Western Transformations of Taoist Thought
JJ Clarke
Routledge, 2000, $19.95/£13.99 p/b

JJ Clarke’s books on the encounter of Asian and Western thought (notably Oriental Enlightenment: the Encounter of Asian and European Thought) have made him one of the leading interpreters of this cultural meeting (though, as his twenty-five page bibliography shows he is scarcely alone). The West’s encounter with Buddhism has received most attention, and while serious, committed practice of Buddhism has been established in the West, that of Taoism has not. But Clarke shows that Taoist influences have entered Western life in many ways: from the vogues for Chinese landscape gardening, watercolours, and feng shui to the popularisation of T'ai Chi and sexual yoga. And the elliptical ethics and metaphysics of the Taoist classics have produced popular interest and comparisons with post-modernism.
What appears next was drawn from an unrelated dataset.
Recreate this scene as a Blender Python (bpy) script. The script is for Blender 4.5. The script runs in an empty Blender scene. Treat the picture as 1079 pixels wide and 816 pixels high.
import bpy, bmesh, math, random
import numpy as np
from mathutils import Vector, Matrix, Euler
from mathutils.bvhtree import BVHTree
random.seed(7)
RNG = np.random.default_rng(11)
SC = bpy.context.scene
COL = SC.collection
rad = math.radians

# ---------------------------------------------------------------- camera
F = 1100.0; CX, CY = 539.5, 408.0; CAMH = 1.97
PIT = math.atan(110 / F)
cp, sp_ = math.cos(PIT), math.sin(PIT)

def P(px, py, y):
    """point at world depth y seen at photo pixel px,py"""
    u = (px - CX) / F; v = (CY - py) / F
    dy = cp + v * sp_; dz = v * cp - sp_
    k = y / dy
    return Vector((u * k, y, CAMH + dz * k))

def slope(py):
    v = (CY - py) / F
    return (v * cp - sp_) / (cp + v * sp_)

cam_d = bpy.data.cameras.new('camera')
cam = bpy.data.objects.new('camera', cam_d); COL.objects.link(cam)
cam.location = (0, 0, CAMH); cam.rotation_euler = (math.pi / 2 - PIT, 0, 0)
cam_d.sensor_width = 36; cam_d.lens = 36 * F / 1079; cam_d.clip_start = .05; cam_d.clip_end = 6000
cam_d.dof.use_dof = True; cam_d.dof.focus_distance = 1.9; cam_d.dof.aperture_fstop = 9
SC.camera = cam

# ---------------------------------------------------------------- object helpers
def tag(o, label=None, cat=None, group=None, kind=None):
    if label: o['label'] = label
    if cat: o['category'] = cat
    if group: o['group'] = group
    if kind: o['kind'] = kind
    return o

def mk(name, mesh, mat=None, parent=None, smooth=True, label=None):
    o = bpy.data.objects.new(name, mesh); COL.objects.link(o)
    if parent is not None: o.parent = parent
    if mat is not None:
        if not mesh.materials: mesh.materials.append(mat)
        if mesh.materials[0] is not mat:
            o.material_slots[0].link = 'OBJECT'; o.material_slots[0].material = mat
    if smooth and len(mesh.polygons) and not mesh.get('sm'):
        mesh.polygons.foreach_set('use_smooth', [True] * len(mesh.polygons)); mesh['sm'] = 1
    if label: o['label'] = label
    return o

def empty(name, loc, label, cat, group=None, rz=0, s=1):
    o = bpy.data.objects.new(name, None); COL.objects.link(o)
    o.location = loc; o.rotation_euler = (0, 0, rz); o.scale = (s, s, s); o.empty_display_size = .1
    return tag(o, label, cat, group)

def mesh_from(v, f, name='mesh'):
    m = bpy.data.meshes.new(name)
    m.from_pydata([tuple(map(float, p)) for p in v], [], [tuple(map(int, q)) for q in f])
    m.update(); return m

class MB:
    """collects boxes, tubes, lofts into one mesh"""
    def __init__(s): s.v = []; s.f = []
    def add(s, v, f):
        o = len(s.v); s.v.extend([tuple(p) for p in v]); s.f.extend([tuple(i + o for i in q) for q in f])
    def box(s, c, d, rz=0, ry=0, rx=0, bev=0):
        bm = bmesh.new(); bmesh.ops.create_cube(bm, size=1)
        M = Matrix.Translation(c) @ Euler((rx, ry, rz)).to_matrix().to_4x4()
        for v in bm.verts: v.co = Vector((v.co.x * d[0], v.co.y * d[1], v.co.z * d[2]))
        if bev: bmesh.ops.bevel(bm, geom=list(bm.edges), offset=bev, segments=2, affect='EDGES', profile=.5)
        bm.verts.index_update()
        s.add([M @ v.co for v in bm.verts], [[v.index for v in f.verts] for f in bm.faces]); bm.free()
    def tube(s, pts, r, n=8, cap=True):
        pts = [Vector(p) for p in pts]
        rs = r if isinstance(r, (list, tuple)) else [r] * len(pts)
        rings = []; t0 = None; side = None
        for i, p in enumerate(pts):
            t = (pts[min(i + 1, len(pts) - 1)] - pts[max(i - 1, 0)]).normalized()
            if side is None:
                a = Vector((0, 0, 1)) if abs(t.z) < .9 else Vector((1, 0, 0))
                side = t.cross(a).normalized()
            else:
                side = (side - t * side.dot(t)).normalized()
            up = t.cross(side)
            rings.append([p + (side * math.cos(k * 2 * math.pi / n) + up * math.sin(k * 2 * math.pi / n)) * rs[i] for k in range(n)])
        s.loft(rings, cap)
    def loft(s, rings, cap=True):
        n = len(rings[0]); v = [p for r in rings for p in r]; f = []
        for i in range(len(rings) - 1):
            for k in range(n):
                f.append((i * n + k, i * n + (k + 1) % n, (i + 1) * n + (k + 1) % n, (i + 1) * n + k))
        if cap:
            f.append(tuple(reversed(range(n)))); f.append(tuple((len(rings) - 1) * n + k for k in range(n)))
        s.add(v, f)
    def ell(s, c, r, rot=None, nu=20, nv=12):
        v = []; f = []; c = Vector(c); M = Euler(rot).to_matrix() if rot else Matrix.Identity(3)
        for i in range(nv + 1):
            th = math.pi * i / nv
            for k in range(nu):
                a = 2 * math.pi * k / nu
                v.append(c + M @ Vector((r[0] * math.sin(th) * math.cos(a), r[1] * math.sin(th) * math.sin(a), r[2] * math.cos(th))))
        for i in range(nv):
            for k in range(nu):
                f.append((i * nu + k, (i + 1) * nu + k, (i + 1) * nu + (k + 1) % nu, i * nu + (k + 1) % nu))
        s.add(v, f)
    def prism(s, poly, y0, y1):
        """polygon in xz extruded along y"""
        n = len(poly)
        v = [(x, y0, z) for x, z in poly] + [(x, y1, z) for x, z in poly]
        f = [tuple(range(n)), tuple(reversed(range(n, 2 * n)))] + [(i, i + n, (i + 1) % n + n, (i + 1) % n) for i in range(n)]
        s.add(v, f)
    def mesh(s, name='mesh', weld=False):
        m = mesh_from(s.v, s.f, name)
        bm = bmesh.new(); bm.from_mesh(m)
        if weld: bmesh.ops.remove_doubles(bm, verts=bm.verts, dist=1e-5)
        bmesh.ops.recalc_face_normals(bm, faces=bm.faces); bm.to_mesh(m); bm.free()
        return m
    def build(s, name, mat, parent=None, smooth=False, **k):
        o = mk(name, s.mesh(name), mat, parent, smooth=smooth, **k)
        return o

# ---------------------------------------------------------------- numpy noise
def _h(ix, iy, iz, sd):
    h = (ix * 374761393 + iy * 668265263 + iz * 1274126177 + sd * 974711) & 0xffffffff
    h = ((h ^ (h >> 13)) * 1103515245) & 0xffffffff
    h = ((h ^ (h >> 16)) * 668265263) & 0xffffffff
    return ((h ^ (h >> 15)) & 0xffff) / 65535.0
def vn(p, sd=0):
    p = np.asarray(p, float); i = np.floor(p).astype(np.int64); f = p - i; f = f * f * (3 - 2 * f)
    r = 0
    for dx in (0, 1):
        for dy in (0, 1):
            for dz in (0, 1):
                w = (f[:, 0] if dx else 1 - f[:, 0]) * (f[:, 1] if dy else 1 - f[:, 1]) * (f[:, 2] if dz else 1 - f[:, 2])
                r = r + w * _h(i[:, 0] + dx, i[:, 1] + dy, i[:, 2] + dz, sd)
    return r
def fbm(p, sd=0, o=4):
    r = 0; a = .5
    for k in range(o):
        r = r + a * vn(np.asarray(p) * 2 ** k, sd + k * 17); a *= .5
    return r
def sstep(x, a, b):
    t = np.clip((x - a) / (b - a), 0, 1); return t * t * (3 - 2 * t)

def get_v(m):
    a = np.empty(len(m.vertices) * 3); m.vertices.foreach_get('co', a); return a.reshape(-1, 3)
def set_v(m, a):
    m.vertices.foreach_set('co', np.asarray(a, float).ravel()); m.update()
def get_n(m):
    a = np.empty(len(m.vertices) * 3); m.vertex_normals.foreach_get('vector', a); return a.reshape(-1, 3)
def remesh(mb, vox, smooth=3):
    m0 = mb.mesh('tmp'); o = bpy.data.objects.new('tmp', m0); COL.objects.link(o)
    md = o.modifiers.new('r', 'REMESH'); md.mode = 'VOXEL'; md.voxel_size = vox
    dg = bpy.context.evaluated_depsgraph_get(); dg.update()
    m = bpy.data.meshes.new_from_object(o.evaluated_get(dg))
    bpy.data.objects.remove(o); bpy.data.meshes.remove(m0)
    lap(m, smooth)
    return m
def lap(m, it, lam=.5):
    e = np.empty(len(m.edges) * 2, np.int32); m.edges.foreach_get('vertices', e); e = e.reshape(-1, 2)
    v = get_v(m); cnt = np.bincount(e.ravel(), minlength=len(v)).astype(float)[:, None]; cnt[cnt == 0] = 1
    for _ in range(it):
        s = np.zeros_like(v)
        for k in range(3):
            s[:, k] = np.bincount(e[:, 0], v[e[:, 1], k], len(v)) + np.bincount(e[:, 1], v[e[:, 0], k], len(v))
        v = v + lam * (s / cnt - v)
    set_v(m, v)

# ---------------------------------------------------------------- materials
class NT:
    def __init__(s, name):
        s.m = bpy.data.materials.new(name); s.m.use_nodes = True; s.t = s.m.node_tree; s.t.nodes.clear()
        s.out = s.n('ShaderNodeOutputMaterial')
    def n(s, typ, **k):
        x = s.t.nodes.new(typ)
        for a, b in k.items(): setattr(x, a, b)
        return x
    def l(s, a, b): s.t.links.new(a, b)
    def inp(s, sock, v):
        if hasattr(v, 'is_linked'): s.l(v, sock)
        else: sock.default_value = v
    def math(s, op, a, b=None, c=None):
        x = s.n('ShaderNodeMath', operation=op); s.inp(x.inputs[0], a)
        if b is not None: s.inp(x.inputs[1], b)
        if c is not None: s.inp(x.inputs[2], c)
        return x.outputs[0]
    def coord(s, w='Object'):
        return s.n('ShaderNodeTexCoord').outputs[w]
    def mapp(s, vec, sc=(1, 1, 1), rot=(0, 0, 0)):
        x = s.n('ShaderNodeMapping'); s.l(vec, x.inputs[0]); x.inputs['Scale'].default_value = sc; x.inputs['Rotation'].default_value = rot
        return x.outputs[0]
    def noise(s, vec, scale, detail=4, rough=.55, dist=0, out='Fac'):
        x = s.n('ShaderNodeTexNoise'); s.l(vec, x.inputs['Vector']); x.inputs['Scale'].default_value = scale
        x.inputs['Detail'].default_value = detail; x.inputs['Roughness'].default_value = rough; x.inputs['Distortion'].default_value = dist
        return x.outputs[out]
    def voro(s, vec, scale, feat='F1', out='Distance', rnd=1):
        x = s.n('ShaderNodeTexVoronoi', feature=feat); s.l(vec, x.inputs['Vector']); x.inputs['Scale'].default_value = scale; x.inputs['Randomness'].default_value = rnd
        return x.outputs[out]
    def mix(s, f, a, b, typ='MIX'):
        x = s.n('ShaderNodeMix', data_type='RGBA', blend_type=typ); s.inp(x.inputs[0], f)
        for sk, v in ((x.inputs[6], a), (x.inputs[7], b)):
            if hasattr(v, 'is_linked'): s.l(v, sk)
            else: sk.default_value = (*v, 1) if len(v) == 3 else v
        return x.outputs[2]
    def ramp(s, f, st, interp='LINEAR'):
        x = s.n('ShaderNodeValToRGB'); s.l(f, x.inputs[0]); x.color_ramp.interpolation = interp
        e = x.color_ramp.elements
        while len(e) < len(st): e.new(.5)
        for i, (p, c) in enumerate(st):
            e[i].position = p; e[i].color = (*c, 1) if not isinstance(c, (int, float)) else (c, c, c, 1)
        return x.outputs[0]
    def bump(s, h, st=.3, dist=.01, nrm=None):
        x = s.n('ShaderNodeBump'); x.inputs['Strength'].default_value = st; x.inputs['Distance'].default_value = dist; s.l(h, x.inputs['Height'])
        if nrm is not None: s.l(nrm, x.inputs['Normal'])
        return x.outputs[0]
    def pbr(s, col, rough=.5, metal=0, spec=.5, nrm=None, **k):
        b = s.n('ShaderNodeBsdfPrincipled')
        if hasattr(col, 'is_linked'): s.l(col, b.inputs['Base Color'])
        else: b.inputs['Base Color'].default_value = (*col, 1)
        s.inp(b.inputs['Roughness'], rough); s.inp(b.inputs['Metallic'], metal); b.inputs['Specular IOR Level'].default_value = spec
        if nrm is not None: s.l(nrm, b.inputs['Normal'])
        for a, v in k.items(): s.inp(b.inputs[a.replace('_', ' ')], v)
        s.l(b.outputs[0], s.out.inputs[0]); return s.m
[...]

Clarke is a reliable guide to the ensuing debates, and he refuses either to define Taoist insights in the terms of their Western analogues, or to render them wholly alien. Indeed, he is so scrupulous that it is not always clear what he does think. Perhaps his strength is as an intellectual historian rather than an interpreter. He convincingly suggests that Taoist influences on the West have been considerably stronger than is usually realised, and that they are set to grow.